I'm working through "Calculus of One Variable" by Joseph Kitchen, and this inequality (problem 3 from section 1.3) is causing me quite a bit of pain to prove:
$$\frac{a+b+c}{3}\geq\sqrt{\frac{ab+bc+ca}{3}}\geq\sqrt[3]{abc},$$
where $a,b,c\geq 0.$
The main issue I'm having is that I cannot use the fact that $0\leq a < b$ if and only if $a^{2} < b^{2}$, as this fact is proven in a later exercise.
If you want to take a look at what is proven and what isn't, the first 80 pages of the book is available on a Google Books preview.
Although a hint for this problem is provided in the back of the book, it has not been useful to me. The hint states: "Use Example 2 of the text.
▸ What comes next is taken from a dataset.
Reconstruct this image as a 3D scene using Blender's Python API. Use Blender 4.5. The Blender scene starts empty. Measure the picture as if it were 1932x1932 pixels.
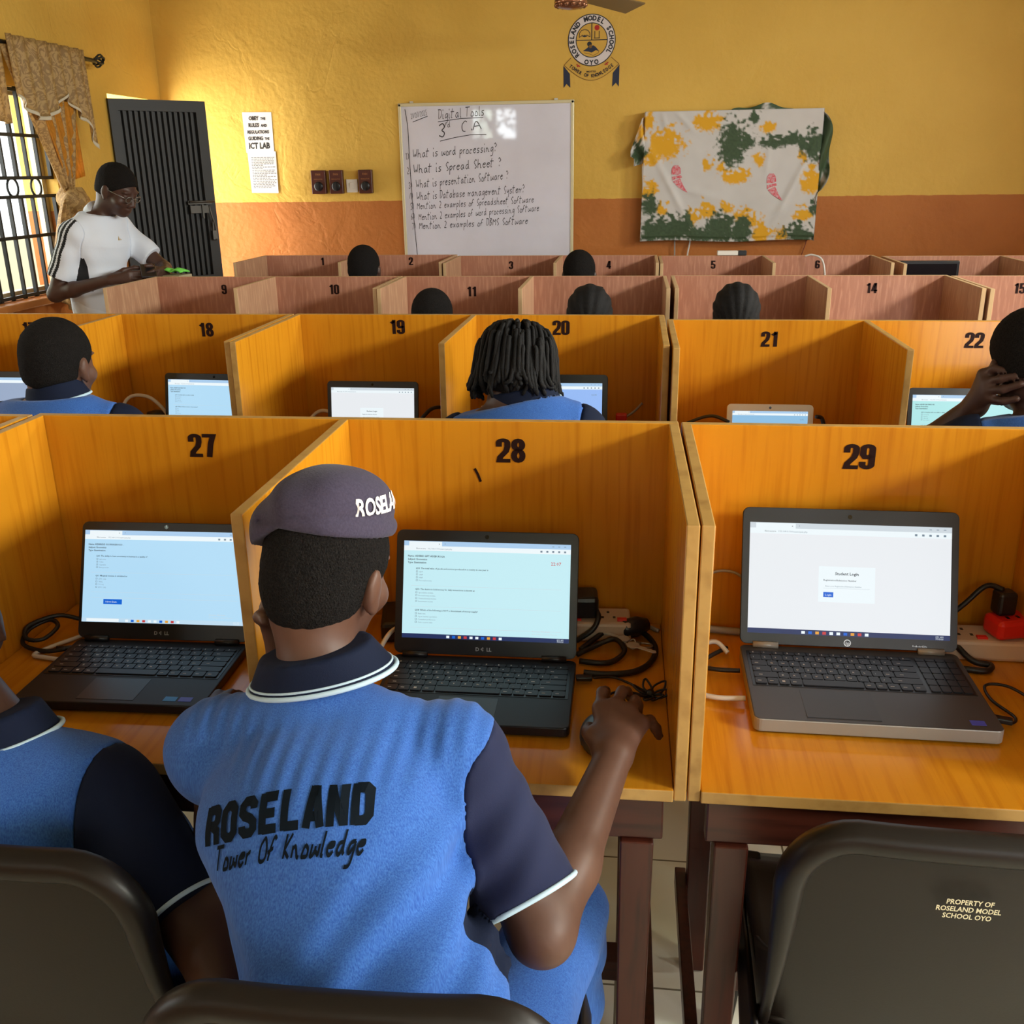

Define $A = (x+y+z)/3$ and $H^{-1} = (x^{-1}+y^{-1}+z^{-1})/3$." Note that $A$ and $H$ refer to the arithmetic and harmonic means, respectively.
Example 2 proved that if $a$, $b$, and $c$ are positive numbers which are not all equal, then $(a+b+c)(bc+ca+ab) > 9abc$. This was proved by noting that $(a+b+c)(bc+ca+ab)-9abc = a(b-c)^{2} + b(c-a)^{2} + c(a-b)^{2}$. With little work, it is not hard to see that when $a$, $b$, and $c$ are non-negative, then $(a+b+c)(bc+ca+ab) \geq 9abc$. However, I'm having a difficult time seeing how this fact is useful for my current problem. Using the hint to define $A = (x+y+z)/3$ and $H^{-1} = (x^{-1}+y^{-1}+z^{-1})/3$, I proved that $A\geq H$:
$$A = \frac{x+y+z}{3}\geq^{(1)} \frac{9xyz}{yz+zx+xy} = \frac{9}{x^{-1}+y^{-1}+z^{-1}}\geq H,$$ where the first inequality (1) holds by Example 2. However, I do not see how this is at all helpful. Here's some of the things that I've tried (that do not involve the hint).
Define $x = \sqrt[3]{a}$, $y = \sqrt[3]{b}$, and $z = \sqrt[3]{c}$. Then, observe that $$\frac{a+b+c}{3} - \sqrt[3]{abc} \,=\, \frac{x^{3} + y^{3} + z^{3} - 3xyz}{3} = \frac{(x+y+z)\left((x-y)^{2} + (y-z)^{2} + (z-x)^{2}\right)}{6}\geq 0.$$ Thus, $(a+b+c)/3 \geq \sqrt[3]{abc}$. I was also able to prove that $(a+b+c)/3\geq\sqrt{(ab+bc+ca)/3}$, however, I used the fact that $0\leq a < b$ if and only if $a^{2} < b^{2}$, which I'm not supposed to use. I only include this proof since it may give insight into the problem. (Some of these algebraic "tricks" were hard to figure out!)
Since $\frac{1}{2}\left((a-b)^{2} + (b-c)^{2} + (c-a)^{2}\right) = (a+b+c)^{2} - 3(ab + bc + ca)\geq 0$, it follows that $3(a+b+c)^{2}\geq 9(ab+bc+ca)$. And therefore, $(a+b+c)^{2}/9 \geq (ab+bc+ca)/3 \geq 0$. Thus, it follows that $(a+b+c)/3\geq\sqrt{(ab+bc+ca)/3}$.
So... to recap, using the appropriate methods, I have prove that $(a+b+c)/3 \geq \sqrt[3]{abc}$ and that $(a+b+c)/3 \geq3/(a^{-1}+b^{-1}+c^{-1})$. However, the rest is giving me a headache. Perhaps I've missed something obvious, but I'm stuck...
Assuming that you can use $$\frac{x+y+z}{3} \ge \sqrt[3]{xyz}$$ for $x,y,z \ge 0$ Substitute for $x=ab$, $y=bc$, and $z=ac$.
You will get $$\frac{ab + bc + ac}{3} \ge \sqrt[3]{(abc)^2}$$ and after taking root of both sides you will get the right hand side inequality.